In that regard, what Norm and his friends should really be pining for are successful business models that will allow journalistic institutions to endure, and to do so independent of the generosity of any billionaire benefactor. In other words, exactly what Bezos, himself, is pining for at the Post, which, as he put it more than a year ago, is profitability and “financial success.” At present, it seems as though he and Lewis intend to get there by transforming the company into a nonpartisan global news report that doesn’t depend on star talent or partisan affinity—The Economist meets USA Today, perhaps, or whatever Semafor initially set out to be when it aspired to reach 200 million college-educated English readers. It’s actually an incredibly noble business goal, and even an editorial one, too.

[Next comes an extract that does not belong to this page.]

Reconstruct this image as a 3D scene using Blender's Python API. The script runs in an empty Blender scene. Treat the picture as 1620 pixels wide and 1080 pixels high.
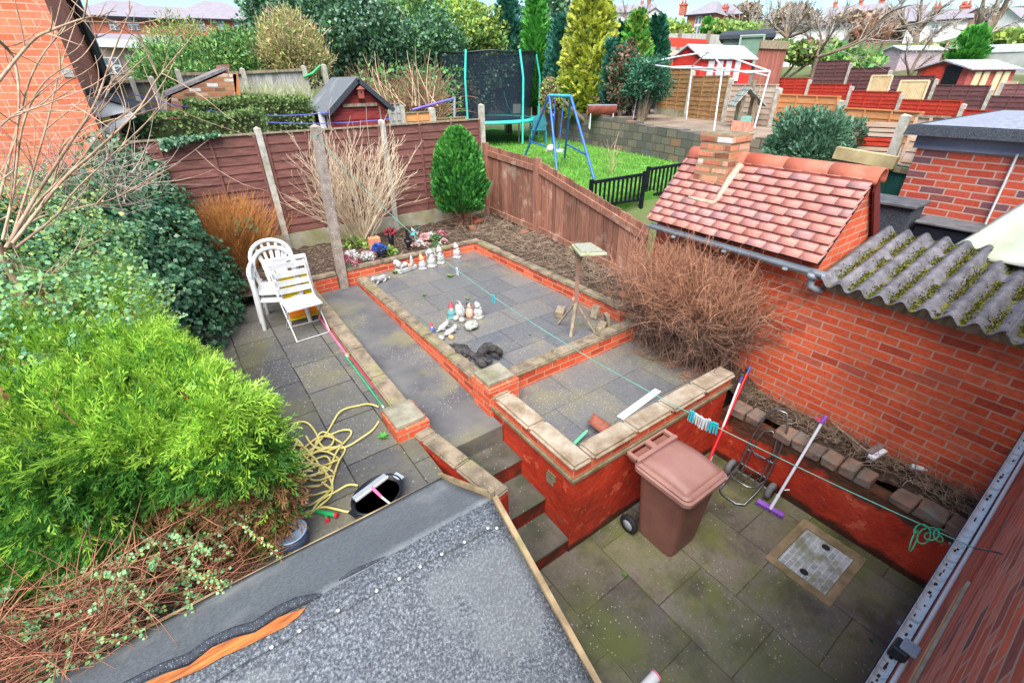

Whether Jeff and Will know how to get there is another matter. Bezos said at DealBook that he has some unspecified “ideas,” but time may prove that he was far too busy with other pursuits in global and intergalactic domination to be the savior the Post needed, and that Will was, in fact, the unscrupulous charlatan that his critics have colored him as. Alternatively, they may have a plan that takes years to execute, but which will render the Baron-era romanticism a footnote. But they were never going to get where they wanted to go with the paper Fred Ryan left them, nor is Bezos likely to be satisfied with an only marginally profitable business that caters to an audience of mere millions. The Times may be the benchmark for success
in this industry, but Bezos is used to far higher profit margins.
In another reply on the email thread, the Pulitzer Prize-winning reporter Jonathan Kaufman recalled running into Norm years ago in the Bloomberg L.P. lobby in New York, where the seasoned journalist told him: “You know what I have learned in my years of journalism, Jonathan? Choose your billionaires wisely.” Like many on the chain, Kaufman had concluded that “our current crop of billionaires” weren’t the answer.
On the other hand, who else would be able to tolerate years of financial losses, union fights, internal headaches, and shifting political winds while the industry figures out what the hell it’s going to do? And what if—just what if—these transformations, however painful in the moment, actually work out? Lost in all the sturm und drang about the Post is the fact that, without Bezos, it would likely be out of business.